Shiva Davari1,Kenji Watanabe2,Takashi Taniguchi2,Hugh Churchill1
University of Arkansas1,National Institute for Materials Science2
Shiva Davari1,Kenji Watanabe2,Takashi Taniguchi2,Hugh Churchill1
University of Arkansas1,National Institute for Materials Science2
Chiral crystals of elemental Te are Weyl semiconductors with the intriguing property of combining Weyl physics with a small semiconducting band gap, which enables the creation of gate-tunable devices to probe and utilize the topological properties of Te. Specifically, the formation of gate-defined quantum dots in Te would allow Coulomb blockade spectroscopy to provide information about the strength of exchange interaction, spin-orbit coupling, and g-factors associated with discrete quantum states in Te nanostructures.
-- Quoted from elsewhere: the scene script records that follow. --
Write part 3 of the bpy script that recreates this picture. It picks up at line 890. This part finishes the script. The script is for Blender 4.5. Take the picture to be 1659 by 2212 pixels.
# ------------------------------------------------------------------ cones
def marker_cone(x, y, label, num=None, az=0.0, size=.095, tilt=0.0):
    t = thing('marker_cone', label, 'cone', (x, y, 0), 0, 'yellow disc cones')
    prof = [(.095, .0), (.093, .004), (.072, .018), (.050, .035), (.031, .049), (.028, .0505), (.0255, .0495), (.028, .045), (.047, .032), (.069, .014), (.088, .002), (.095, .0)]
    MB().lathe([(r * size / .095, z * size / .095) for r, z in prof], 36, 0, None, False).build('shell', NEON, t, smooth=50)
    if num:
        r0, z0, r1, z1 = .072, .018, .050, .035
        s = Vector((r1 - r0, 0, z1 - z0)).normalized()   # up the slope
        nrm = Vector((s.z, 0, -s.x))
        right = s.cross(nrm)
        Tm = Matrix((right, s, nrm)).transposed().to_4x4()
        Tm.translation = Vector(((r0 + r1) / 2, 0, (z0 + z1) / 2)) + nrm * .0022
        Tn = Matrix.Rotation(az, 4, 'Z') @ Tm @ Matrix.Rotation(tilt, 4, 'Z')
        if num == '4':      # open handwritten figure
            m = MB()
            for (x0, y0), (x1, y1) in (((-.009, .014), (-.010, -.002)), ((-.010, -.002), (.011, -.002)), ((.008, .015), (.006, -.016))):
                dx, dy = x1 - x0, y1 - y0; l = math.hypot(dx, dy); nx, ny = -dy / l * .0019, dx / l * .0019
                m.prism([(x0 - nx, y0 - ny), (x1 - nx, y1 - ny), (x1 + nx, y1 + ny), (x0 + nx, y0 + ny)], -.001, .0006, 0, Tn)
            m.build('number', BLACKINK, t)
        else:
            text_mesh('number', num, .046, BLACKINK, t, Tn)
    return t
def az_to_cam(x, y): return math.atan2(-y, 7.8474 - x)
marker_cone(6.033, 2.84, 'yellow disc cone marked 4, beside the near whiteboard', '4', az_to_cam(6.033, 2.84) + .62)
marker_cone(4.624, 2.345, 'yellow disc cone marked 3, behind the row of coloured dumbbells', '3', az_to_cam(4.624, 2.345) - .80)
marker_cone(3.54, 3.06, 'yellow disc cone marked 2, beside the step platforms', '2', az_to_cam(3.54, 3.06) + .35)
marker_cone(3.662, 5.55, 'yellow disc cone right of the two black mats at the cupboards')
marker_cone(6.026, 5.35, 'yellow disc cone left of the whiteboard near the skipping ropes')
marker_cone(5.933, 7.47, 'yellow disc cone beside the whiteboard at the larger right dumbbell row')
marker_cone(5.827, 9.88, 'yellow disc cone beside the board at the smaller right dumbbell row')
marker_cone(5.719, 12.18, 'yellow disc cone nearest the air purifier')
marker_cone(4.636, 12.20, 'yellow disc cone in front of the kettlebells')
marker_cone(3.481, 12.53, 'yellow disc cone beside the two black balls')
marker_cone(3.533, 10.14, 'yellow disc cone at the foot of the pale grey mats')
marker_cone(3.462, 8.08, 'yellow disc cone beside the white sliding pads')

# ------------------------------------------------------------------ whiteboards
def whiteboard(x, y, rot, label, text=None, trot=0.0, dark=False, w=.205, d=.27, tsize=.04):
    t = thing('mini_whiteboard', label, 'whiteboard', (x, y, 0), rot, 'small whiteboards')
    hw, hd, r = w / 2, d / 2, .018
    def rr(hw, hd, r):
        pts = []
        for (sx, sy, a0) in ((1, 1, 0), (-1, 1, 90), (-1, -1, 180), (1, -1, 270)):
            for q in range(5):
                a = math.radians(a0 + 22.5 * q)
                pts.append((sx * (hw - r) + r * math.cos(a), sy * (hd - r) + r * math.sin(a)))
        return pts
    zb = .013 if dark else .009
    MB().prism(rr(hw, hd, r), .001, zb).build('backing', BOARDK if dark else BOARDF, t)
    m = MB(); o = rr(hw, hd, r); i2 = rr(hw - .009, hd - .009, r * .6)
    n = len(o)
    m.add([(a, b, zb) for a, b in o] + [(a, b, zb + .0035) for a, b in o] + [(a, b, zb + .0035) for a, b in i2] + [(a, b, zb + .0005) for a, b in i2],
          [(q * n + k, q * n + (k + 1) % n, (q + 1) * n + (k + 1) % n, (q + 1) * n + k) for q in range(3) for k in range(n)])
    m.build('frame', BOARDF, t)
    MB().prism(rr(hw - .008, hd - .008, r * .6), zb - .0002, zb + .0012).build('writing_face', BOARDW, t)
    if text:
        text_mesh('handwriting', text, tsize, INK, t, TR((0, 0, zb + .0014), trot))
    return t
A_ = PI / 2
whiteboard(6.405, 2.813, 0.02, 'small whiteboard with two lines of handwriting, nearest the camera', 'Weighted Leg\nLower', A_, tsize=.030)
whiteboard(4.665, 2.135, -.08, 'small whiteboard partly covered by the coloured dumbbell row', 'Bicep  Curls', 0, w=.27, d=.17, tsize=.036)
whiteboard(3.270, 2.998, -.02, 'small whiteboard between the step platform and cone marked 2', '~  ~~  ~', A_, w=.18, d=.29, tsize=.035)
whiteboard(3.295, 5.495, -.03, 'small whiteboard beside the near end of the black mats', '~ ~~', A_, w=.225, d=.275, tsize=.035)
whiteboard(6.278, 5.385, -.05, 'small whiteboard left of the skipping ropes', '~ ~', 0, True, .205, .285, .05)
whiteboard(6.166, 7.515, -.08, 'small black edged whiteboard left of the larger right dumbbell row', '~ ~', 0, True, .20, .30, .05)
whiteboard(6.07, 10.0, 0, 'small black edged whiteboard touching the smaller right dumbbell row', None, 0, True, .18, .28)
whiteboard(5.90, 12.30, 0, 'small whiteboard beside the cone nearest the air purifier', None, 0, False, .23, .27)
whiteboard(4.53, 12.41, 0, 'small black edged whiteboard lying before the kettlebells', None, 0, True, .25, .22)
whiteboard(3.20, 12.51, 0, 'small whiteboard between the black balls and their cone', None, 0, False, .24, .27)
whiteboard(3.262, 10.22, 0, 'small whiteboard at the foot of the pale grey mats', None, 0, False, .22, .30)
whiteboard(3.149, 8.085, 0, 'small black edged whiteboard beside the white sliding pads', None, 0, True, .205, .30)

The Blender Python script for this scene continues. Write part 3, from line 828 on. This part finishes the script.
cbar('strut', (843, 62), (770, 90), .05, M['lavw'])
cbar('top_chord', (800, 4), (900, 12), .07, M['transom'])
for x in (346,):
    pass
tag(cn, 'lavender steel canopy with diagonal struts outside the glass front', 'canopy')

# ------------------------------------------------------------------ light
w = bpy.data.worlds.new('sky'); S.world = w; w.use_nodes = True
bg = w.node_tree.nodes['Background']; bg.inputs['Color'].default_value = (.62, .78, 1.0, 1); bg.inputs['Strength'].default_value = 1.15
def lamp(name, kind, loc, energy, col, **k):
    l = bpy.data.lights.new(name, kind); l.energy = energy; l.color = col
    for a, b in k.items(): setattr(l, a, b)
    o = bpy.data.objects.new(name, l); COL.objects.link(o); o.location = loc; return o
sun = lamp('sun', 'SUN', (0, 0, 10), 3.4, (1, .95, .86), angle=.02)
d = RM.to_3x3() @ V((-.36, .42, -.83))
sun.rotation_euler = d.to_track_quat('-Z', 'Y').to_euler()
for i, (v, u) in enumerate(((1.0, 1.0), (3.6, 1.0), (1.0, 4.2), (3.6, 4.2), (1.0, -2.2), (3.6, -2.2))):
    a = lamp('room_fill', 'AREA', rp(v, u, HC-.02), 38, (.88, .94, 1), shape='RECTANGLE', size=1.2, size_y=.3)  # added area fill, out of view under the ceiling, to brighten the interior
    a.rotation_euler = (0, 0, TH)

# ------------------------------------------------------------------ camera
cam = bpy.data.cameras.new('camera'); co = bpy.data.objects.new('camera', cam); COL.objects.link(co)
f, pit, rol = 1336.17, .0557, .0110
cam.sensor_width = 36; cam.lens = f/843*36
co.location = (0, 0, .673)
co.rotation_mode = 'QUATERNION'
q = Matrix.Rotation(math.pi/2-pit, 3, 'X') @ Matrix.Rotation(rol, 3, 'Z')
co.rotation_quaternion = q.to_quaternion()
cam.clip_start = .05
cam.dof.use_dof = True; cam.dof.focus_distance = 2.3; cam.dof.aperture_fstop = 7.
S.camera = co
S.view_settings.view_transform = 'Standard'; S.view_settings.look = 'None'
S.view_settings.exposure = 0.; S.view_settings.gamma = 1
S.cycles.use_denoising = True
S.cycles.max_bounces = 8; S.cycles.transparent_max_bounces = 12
This talk presents our progress in this direction using low-pressure PVD-grown Te nanowires with local control of carrier density using electrostatic gates. While atomically flat hexagonal boron nitride (hBN) gate dielectrics have been widely used for high quality layered material devices, the relatively weak adhesion to Te nanowires makes hBN-insulated Te device assembly challenging. We compare different strategies involving more traditional dielectrics, as well as a hybrid approach that uses a global Si backgate and hBN-insulated local top gates for Weyl semiconductor devices.